A St Andrews University graduate has landed a job running the world's most southerly post office in Antarctica.
Florence Barrow, who graduated this summer from the Fife university, will spend four-and-a-half months living in a colony of 4,000 penguins.
Miss Barrow, who graduated with an MA in Modern History, said being offered the job was a "dream come true".
The 22-year-old will work in a building with no central heating, mains electricity or running water.
She beat off competition from 160 applicants to land the job, which she starts in early November.
Miss Barrow, from Suffolk, will live with three other team members at Port Lockroy, a former British research station on the Antarctic Peninsula, now managed by the UK Antarctic Heritage Trust.
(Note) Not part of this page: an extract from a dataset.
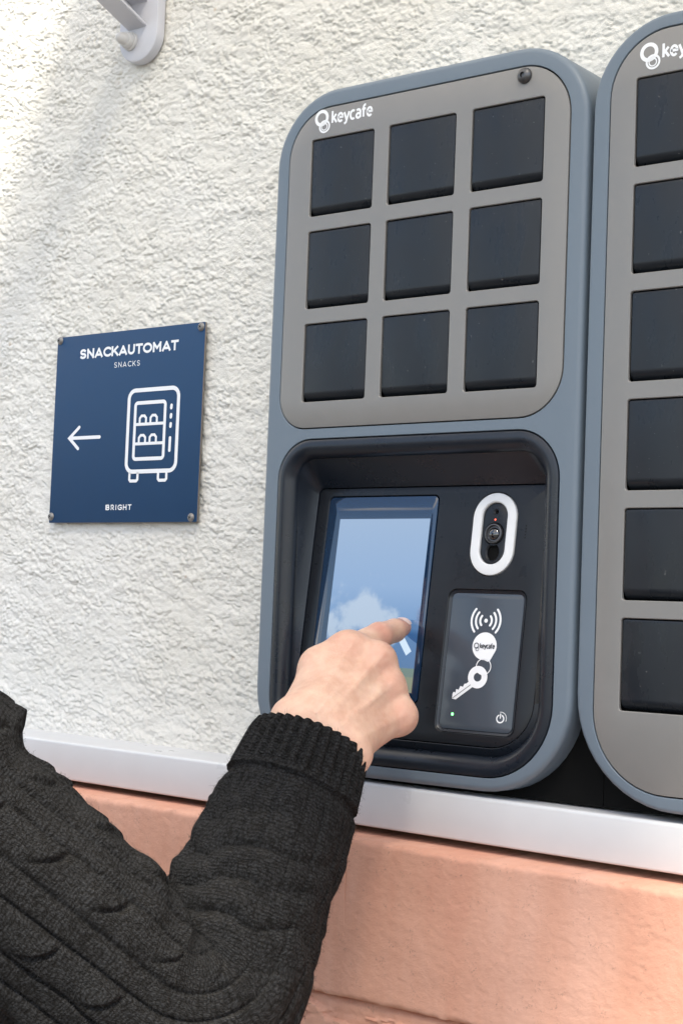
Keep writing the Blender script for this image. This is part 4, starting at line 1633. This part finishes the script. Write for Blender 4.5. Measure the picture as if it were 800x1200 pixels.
# sweater -------------------------------------------------------------
def tube(path_pts, Rc, radii, nu, step, up_hint, detail):
    """swept sleeve with a rounded elbow whose inner side folds into a crease.
    path_pts: three points; radii(v) -> (ra, rb); detail(theta, v, lengths) -> outward displacement"""
    A, Bp, C = [np.array(p, float) for p in path_pts]
    d1, d2 = (Bp - A) / np.linalg.norm(Bp - A), (C - Bp) / np.linalg.norm(C - Bp)
    cosd = d1 @ d2
    delta = math.acos(np.clip(cosd, -1, 1))
    tl = Rc * math.tan(delta / 2)
    L1, L2 = np.linalg.norm(Bp - A) - tl, np.linalg.norm(C - Bp) - tl
    arcL = Rc * delta
    inw = d2 - d1 * cosd
    inw /= np.linalg.norm(inw)
    nrm = np.cross(d1, inw)
    Oc = Bp - d1 * tl + inw * Rc
    # outer side of the bend needs the samples: length there is longer than on the axis
    stot = np.concatenate([np.linspace(0, L1, max(3, int(L1 / step)), endpoint=False), L1 + np.linspace(0, arcL, max(6, int(2.4 * arcL / step)), endpoint=False),
                           L1 + arcL + np.linspace(0, L2, max(3, int(L2 / step)))])
    th = np.linspace(0, 2 * np.pi, nu, endpoint=False)
    rows_ = []
    ctrs, frs = [], []
    for s in stot:
        if s < L1:
            c, t, iw = A + d1 * s, d1, inw
            hm = Rc + (L1 - s) / math.tan(delta / 2)
        elif s < L1 + arcL:
            a = (s - L1) / Rc
            t = d1 * math.cos(a) + inw * math.sin(a)
            iw = inw * math.cos(a) - d1 * math.sin(a)
            c = Oc - iw * Rc
            hm = Rc
        else:
            q_ = s - L1 - arcL
            t = d2
            iw = inw * math.cos(delta) - d1 * math.sin(delta)
            c = Oc - iw * Rc + d2 * q_
            hm = Rc + q_ / math.tan(delta / 2)
        ctrs.append((c, iw, nrm, hm * .985))
    Sg, Tg = np.meshgrid(stot, th, indexing='ij')
    ra, rb = radii(Sg)
    dsp = detail(Tg, Sg, L1, arcL, L2)
    hx = (ra + dsp) * np.cos(Tg)
    hy = (rb + dsp) * np.sin(Tg)
    hmx = np.array([c[3] for c in ctrs])[:, None]
    hx = np.where(hx > hmx * 0.9, hmx * 0.9 + (hmx * 0.1) * np.tanh((hx - hmx * .9) / (hmx * .1 + 1e-6)), hx)
    Cc = np.array([c[0] for c in ctrs])[:, None, :]
    I = np.array([c[1] for c in ctrs])[:, None, :]
    Nn = np.array([c[2] for c in ctrs])[:, None, :]
    P = Cc + I * hx[..., None] + Nn * hy[..., None]
    return P, stot, (L1, arcL, L2)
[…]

The building, which is only accessible by ship, operates as a "living museum" and has been restored to its former 1960s appearance to give tourists to Antarctica a glimpse of what life was like for early explorers and scientists.
It is only open during the Austral summer when the ice is thin enough for ships to reach the area.
Miss Barrow said: "With a generation of graduates out of work, I am incredibly lucky to have secured any job, let alone a dream job.
"I'll be working for the UK Antarctic Heritage Trust, a charity which works to conserve historic buildings in Antarctica.
"Working in the Antarctic is a privilege that very few people get to experience and to be there in 2012, the centenary year of Scott's expedition to the South Pole, will make it even more special.
"I've grown up with stories of my great-great uncle Hartley Ferrar, a geologist onboard the Discovery, and similarly my great grandfather who was a deckhand on the Terra Nova, so I feel I have a real connection to the continent."